Prof. Joshua Jortner
Prof. Joshua Jortner
Professor of Chemistry, Tel Aviv University
Former President of the Israel National Academy of Sciences
Professor Joshua Jortner made incisive contributions to the elucidation of the mechanisms of energy acquisition, storage and disposal in large molecules, clusters, condensed phase and biophysical systems, as explored from the microscopic point of view. His work contributed significantly to the basis for photoselective chemistry and laser chemistry and chemical dynamics on the time scale of nuclear motion.
Professor Joshua Jortner was born in Tarnów, Poland, on March 14, 1933. He immigrated to Israel in 1940, and served in the Israeli Defence Forces from 1955 until 1959. He was educated at the Hebrew University of Jerusalem, where he completed his MSc. in Physical Chemistry in 1956, and his Ph.D. Degree in 1960.

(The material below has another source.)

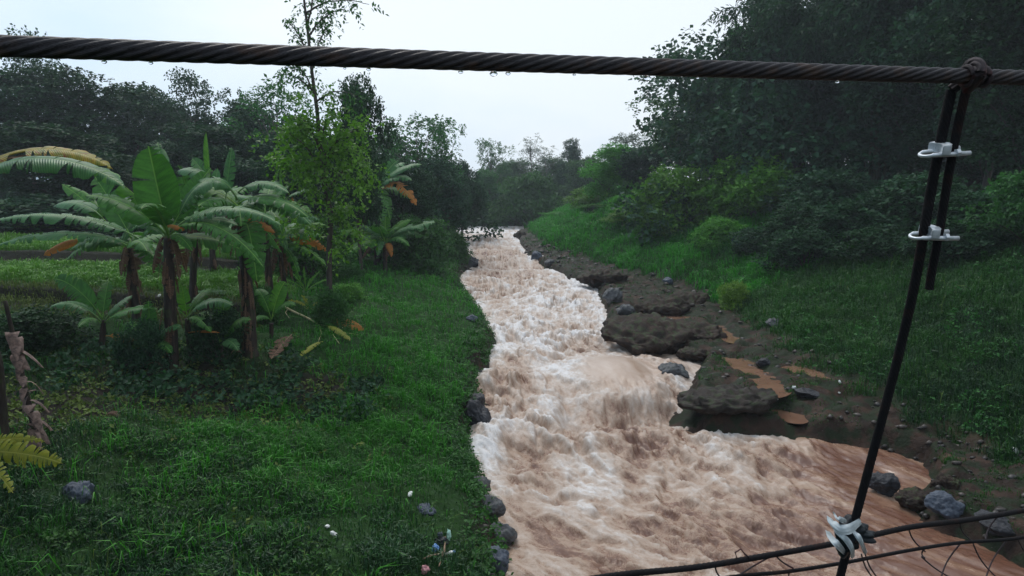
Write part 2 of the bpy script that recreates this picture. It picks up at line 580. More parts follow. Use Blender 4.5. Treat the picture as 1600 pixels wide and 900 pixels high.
def zt(x, y, fine=True):
    x = np.asarray(x, float); y = np.asarray(y, float)
    d = river_sd(x, y) + .16 * fbm(x / .6, y / .6, 51, 3) * (y < 60)
    w = zw(y)
    left = is_left(x, y)
    dp = np.maximum(d, 0)
    # left bank: a lip, then a grassy rise
    lo = .55 * ss(0, .45, dp) + 2.0 * (1 - np.exp(-dp / 5.2)) + .35 * ss(8, 20, dp)
    lo = lo * (1 - .25 * ss(60, 90, y))
    pd = paddy(x, y)
    lo_t = lo + terraces(y) * pd + .9 * ss(40, 75, y) * ss(6, 16, dp)
    lo = lo_t
    # right bank: a muddy shelf, then a steep grassy slope
    d2 = np.maximum((x - x_grass(y)) * .82, 0)
    ro = .42 * ss(0, .45, dp) + .18 * ss(0.5, 4, dp) + .52 * np.minimum(d2, 8.5) + .14 * np.maximum(d2 - 8.5, 0)
    far = 1.2 * ss(0, 6, dp) + .04 * dp
    ro = np.where(y > yT - 10, far, ro)
    h = np.where(left, lo, ro)
    if fine:
        grassy = np.where(left, ss(.3, 1.5, dp), ss(0, 1.2, d2))
        lump = fbm(x / 1.9, y / 1.9, 3, 4) * .36 + fbm(x / 6., y / 6., 5, 2) * .34
        h = h + lump * grassy * (1 - .85 * pd)
        shelf = (~left) * ss(0, .4, dp) * (1 - ss(0, .8, d2)) * (y < yT - 10)
        rid = 1 - np.abs(fbm(x / 1.5, y / 1.5, 9, 4)) * 2
        h = h + shelf * (.22 * fbm(x / .8, y / .8, 21, 5) + .22 * rid - .08)
        h = h - shelf * puddle_dip(x, y)
    bed = -.12 - .9 * ss(0, 1.6, -d)
    return w + np.where(d > 0, h, bed)


PUDDLES = [
    [(1136, 556), (1160, 560), (1188, 572), (1192, 583), (1165, 586), (1146, 573)],
    [(1188, 592), (1206, 589), (1226, 602), (1218, 613), (1196, 616), (1185, 606)],
    [(1199, 622), (1217, 620), (1245, 634), (1262, 648), (1248, 655), (1215, 646), (1200, 634)],
    [(1228, 574), (1252, 574), (1280, 583), (1276, 590), (1244, 587)],
    [(1112, 508), (1128, 513), (1145, 525), (1136, 531), (1119, 522)],
    [(1003, 478), (1030, 480), (1062, 488), (1078, 499), (1050, 502), (1012, 494)],
]
PUD = []
for pl in PUDDLES:
    q_ = np.array([on_water(*a, .45)[:2] for a in pl]); c_ = q_.mean(0)
    cv = np.cov((q_ - c_).T) + np.eye(2) * .01
    PUD.append((c_, np.linalg.inv(cv), cv))


def puddle_dip(x, y):
    s_ = np.zeros(np.shape(x))
    for c_, iv, _ in PUD:
        dx, dy = x - c_[0], y - c_[1]
        m_ = dx * dx * iv[0, 0] + 2 * dx * dy * iv[0, 1] + dy * dy * iv[1, 1]
        s_ = np.maximum(s_, .30 * np.exp(-(m_ / 2.6) ** 1.5))
    return s_


def on_ground(px, py, dmin=4.0):
    Ds = np.concatenate([np.arange(dmin, 60, .12), np.arange(60, 190, .6)])
    pts = np.array([P(px, py, D) for D in Ds])
    z = zt(pts[:, 0], pts[:, 1])
    k = np.argmax(pts[:, 2] < z)
    if not (pts[:, 2] < z).any(): k = len(Ds) - 1
    p = pts[k].copy(); p[2] = z[k]
    return p


def ground(x, y): return float(zt(np.array([x]), np.array([y]))[0])


def grid_faces(nr, nc):
    i = np.arange(nr - 1)[:, None]; j = np.arange(nc - 1)[None, :]
    a = i * nc + j
    return np.stack([a, a + 1, a + nc + 1, a + nc], -1).reshape(-1, 4)


# terrain sheet
ny1, ny2, nx = 34, 800, 860
ys = np.concatenate([np.linspace(-40, 5, ny1, endpoint=False), 5 * (260 / 5.) ** np.linspace(0, 1, ny2)])
u = np.linspace(-1, 1, nx)
u = np.sign(u) * (np.abs(u) ** 1.25)
hw = 30 + .95 * np.maximum(ys, 0)
X = (u[None, :] * hw[:, None]); Y = np.repeat(ys[:, None], nx, 1)
Z = zt(X, Y)
D_ = river_sd(X, Y)
L_ = is_left(X, Y)
mud = (~L_) * (1 - ss(-.3, .9, (X - x_grass(Y)) * .82 + .9 * fbm(X / 1.3, Y / 1.3, 44, 4))) * (Y < yT - 4)
mud = np.maximum(mud, 1 - ss(.15, .6, D_))
turf = np.where(L_, ss(.3, 1.0, D_), 1.0)


def soil_patch(x, y):
    """bare shaded leaf litter under the bananas"""
    a = np.exp(-(((x + 8.2) / 3.8) ** 2 + ((y - 17.8) / 2.3) ** 2))
    b = np.exp(-(((x + 5.2) / 1.6) ** 2 + ((y - 18.6) / 1.6) ** 2))
    c = np.exp(-(((x + 11) / 3.0) ** 2 + ((y - 15.5) / 2.5) ** 2))
    return np.clip(1.3 * np.maximum(np.maximum(a, b), c) + .25 * fbm(x / .9, y / .9, 71, 3), 0, 1)


turf = turf * (1 - soil_patch(X, Y)) * (1 - .9 * riser(Y) * paddy(X, Y))
me = make_mesh('ground', np.stack([X, Y, Z], -1).reshape(-1, 3), grid_faces(*X.shape), M['earth'], {'mud': mud.ravel(), 'turf': turf.ravel()})
struct(obj('ground', me), 'earth river banks rising on both sides of the flooded river', 'ground')

# ------------------------------------------------------------------ the river
nr, nc = 860, 430
ys = 4.0 * ((yT + 14) / 4.0) ** np.linspace(0, 1, nr)
xl = x_left(ys) - 1.2; xr = x_right(ys) + 1.2
xr = np.maximum(xr, np.interp(ys, [0, 24, 27, 40], [16, 11, 8, 0]))
far = ss(yT - 22, yT - 12, ys)
xl = xl * (1 - far) + (-30) * far
s = np.linspace(0, 1, nc)
X = xl[:, None] + (xr - xl)[:, None] * s[None, :]
Y = np.repeat(ys[:, None], nc, 1)
base = zw(Y)
sd = river_sd(X, Y)


def gw(px, py, rx, ry, ang=0.0):
    """a soft spot on the water around the place seen at (px, py), rx by ry metres"""
    c = on_water(px, py)
    ry = ry * (1.7 if py > 540 else 1.0)
    dx, dy = X - c[0], Y - c[1]
    ca, sa = math.cos(R(ang)), math.sin(R(ang))
    return np.exp(-(((dx * ca + dy * sa) / rx) ** 2 + ((-dx * sa + dy * ca) / ry) ** 2))


# flow: downstream is -y, swinging to the right (+x) near the bridge
swing = np.interp(Y, [0, 8, 14, 22, 30, 45], [.75, .62, .40, .22, .30, .05])
U = X + swing * (Y - 24) * .8
Vf = Y
cp = on_water(968, 590)
calm = np.clip(ss(3.3, 6.5, X - np.interp(Y, [5, 12, 18, 24], [1.2, 1.3, 2.4, 6])) * (1 - ss(20, 24, Y)), 0, 1)
pool = gw(1060, 560, 1.3, 1.4)
turb = np.clip(1.0 - .72 * calm - .6 * pool, .12, 1)
turb = turb * ss(-.2, 1.0, -sd + .5)
hump = gw(968, 592, 1.5, 1.4)
turb = turb * (1 - .93 * ss(.25, .75, hump))
n1 = fbm(U / 1.7, Vf / 2.3, 1, 3)
n2 = fbm(U / .62, Vf / .85, 2, 3)
n3 = 1 - 2 * np.abs(fbm(U / 1.05 + .7 * n1 + .3 * n2, Vf / 1.5 + .6 * n2, 6, 4))
n4 = 1 - 2 * np.abs(fbm(U / .34, Vf / .42 + .4 * n2, 8, 3))
amp = turb * (.75 + .5 * ss(.2, -.3, fbm(X / 4., Y / 6., 77, 2)))
nearf = ss(0, 40, Y)
h = 1.02 * amp * (.26 * n1 + .11 * n2 + .165 * (np.sign(n3) * np.abs(n3) ** 1.25 - .45) + .05 * (n4 - .5) + .14 * fbm(U / 3.5, Vf / 4.5, 12, 2))
h = h * (1 + .5 * nearf)
# standing waves, haystacks and the ledge in mid stream
h += .66 * hump - .85 * gw(990, 648, 1.5, .5) - .55 * gw(893, 650, .4, 1.1)
boil = gw(985, 690, 1.4, .9)
h += boil * (.22 + .18 * (n3 - .3))
h += .42 * gw(845, 407, 1.6, 1.8) + .35 * gw(760, 380, 1.8, 3) - .3 * gw(800, 420, 4, 1.2)
for (a, b, rx, ry, hh) in [(800, 600, 1.0, .6, .22), (775, 605, .7, .5, .2), (770, 655, .8, .5, .22), (835, 680, .5, .4, .18), (845, 745, .6, .45, .15), (760, 700, .6, .45, .18),
                           (805, 560, .9, .5, .2), (905, 700, .5, .4, .2), (1010, 655, .8, .3, .15), (870, 545, .8, .4, .15), (765, 430, 1.4, .8, .2), (860, 470, 1.2, .7, .18), (820, 445, 1.5, .7, .2)]:
    h += hh * gw(a, b, rx, ry) * (.6 + .8 * n3)
Zw = base + h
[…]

Joshua Jortner has been a Professor of Chemistry at Tel Aviv University since 1964, and served as the first Chairman of the Institute of Chemistry (1966-1972), as Vice-Rector (1966-1969) and Vice-President (1970-1972), and since 1973 is the incumbent of the Heinemann Chair of Physical Chemistry. Professor Jortner has been awarded honorary doctorates from Ben Gurion University of the Negev, Israel (1985); Pierre and Marie Curie University of Paris, France (1986); and the Technical University of Munich, Germany (1996).
From 1986 until 1995 Professor Jortner served as the President of the Israel National Academy of Sciences and Humanities. Between the years 1986-1995 he was Science Advisor to Prime Ministers Yitzhak Shamir, Yitzhak Rabin, and Shimon Peres.

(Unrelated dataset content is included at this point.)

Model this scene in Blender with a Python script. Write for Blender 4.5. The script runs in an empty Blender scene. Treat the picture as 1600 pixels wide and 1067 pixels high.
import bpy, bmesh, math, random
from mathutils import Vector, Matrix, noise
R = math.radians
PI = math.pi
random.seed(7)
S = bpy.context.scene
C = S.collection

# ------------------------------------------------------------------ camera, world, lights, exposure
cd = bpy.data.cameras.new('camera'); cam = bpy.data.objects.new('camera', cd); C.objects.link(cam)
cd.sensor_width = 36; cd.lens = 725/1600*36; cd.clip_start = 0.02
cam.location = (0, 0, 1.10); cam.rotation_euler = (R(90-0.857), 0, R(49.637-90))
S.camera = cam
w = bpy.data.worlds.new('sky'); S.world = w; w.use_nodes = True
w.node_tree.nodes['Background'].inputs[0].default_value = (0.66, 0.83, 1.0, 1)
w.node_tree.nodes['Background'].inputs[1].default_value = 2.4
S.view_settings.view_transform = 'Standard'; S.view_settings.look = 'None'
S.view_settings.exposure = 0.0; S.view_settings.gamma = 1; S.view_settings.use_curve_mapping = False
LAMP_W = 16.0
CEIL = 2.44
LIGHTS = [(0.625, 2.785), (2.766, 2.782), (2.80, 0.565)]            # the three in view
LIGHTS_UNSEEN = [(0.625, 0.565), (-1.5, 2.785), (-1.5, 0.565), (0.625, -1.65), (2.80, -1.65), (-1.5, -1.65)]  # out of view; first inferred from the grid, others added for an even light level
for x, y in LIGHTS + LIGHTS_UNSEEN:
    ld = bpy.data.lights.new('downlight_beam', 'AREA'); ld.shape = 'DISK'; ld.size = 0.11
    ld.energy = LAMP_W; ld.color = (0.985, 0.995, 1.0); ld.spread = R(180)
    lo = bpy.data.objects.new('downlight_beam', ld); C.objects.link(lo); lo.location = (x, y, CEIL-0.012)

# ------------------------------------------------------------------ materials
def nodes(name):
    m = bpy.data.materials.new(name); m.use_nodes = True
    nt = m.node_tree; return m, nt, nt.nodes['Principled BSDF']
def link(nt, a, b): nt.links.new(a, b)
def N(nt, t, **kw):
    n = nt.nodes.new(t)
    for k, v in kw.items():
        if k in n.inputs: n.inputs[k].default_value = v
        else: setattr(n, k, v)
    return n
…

Among the many awards and honors Professor Jortner received are the International Academy of Quantum Science Award (1972); Weizmann Prize (1973); Rothschild Prize (1976); Kolthof Prize (1976); Israel Prize in Exact Sciences (1982); Wolf Prize in Chemistry (1988); Commemorative Issue of the Israel Journal of Chemistry in honor of The Wolf Prize (1989); Honorary J. Heyrovsky Medal (1993); Festschrift of the Journal of Physical Chemistry (1994); August Wilhelm von Hofmann Medal (1995); Dedication of the XVII Symposium on Molecular Beams, University of Paris, France (1997); Robert S. Mulliken Medal (1999); and Joseph O. Hirschfelder Prize in Theoretical Chemistry (1999).

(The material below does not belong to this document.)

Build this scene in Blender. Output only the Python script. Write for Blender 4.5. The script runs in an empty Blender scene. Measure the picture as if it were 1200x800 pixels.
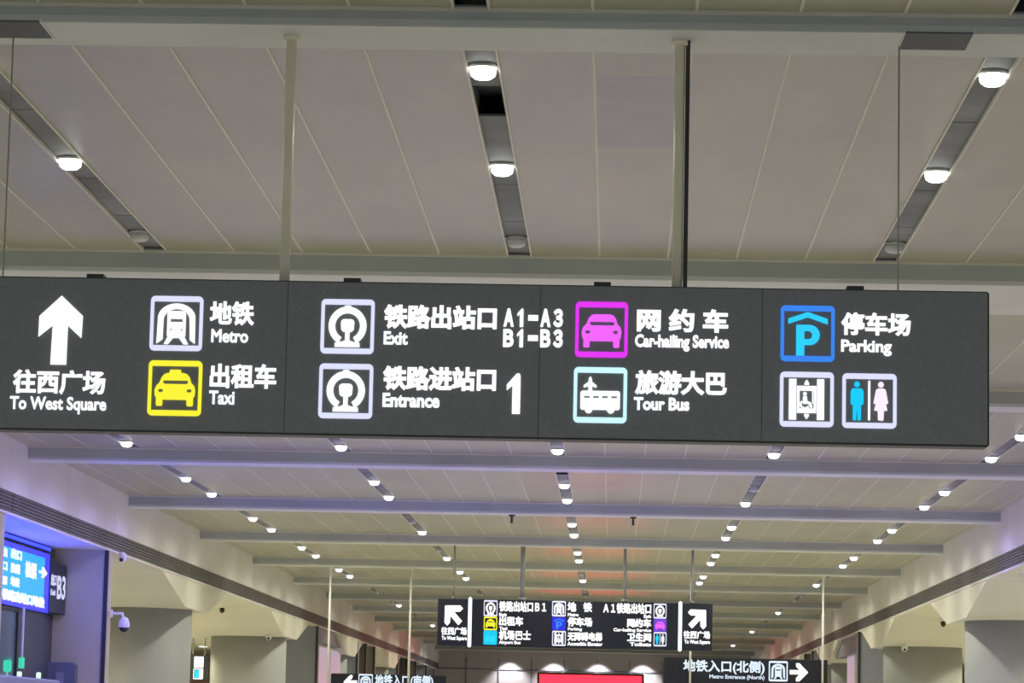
import bpy, math, random
from mathutils import Vector, Matrix
random.seed(7)
S = bpy.context.scene
COL = S.collection
EYE = 1.6                      # camera height above the hall floor
F = 3500.0                     # focal length in pixels of the 1200 px wide frame

# ------------------------------------------------------------------ camera
VPX, VPY, ROLL = 718.0, 858.0, 0.0165
a_ = Vector((VPX - 600, 400 - VPY, -F)).normalized()
u_ = Vector((math.sin(ROLL), math.cos(ROLL), 0)); u_ = (u_ - a_ * u_.dot(a_)).normalized()
x_ = a_.cross(u_)
CAMROT = Matrix((x_, a_, u_))          # camera axes -> world axes
cam = bpy.data.cameras.new('camera'); camo = bpy.data.objects.new('camera', cam); COL.objects.link(camo)
cam.sensor_width = 36; cam.lens = F / 1200 * 36; cam.clip_end = 600
camo.matrix_world = Matrix.Translation((0, 0, EYE)) @ CAMROT.to_4x4()
S.camera = camo

# ------------------------------------------------------------------ light and exposure
S.view_settings.view_transform = 'Standard'; S.view_settings.look = 'None'
S.view_settings.gamma = 1; S.view_settings.use_curve_mapping = False
S.view_settings.exposure = 0.0
W = bpy.data.worlds.new('world'); S.world = W; W.use_nodes = True
W.node_tree.nodes['Background'].inputs[0].default_value = (.90, .97, 1.0, 1)
W.node_tree.nodes['Background'].inputs[1].default_value = .60
SPOT_W = 166.0                 # hall downlights
AISLE_W = 420.0                # side-aisle downlights
SPOT_COL = (1.0, .93, .97)
SPOT_WARM = (1.0, .97, .77)   # and the ones around it warmer lamps
SPOT_COOL = (.85, .73, 1.7)    # the bays behind the big sign have cooler lamps
AISLE_COL = (1.0, .96, .66)
SCREEN_RGB = (.03, .42, 9.0)

# ------------------------------------------------------------------ pixel rays
def ray(px, py): return CAMROT @ Vector((px - 600, 400 - py, -F))
def atY(px, py, Y): r = ray(px, py); r = r * (Y / r.y); return Vector((r.x, r.y, r.z + EYE))
def atX(px, py, X): r = ray(px, py); r = r * (X / r.x); return Vector((r.x, r.y, r.z + EYE))
def atZ(px, py, Z): r = ray(px, py); r = r * ((Z - EYE) / r.z); return Vector((r.x, r.y, Z))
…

Professor Joshua Jortner’s international scientific activities include membership in the Committee on Synchrotron Radiation of the European Science Foundation (1979-1985); Member of the Minerva Foundation Fellowship Committee (1983-1989); and Member of the Bureau, Member of the Executive Committee, Vice President, and President of the International Union of Pure and Applied Chemistry (1987-1999).
Joshua Jortner is one of a small group of scientists who, in the last three decades, has extended the boundaries of chemical physics. His work has had, and continues to have, great international influence on the further development of chemical physics and many other related areas of science.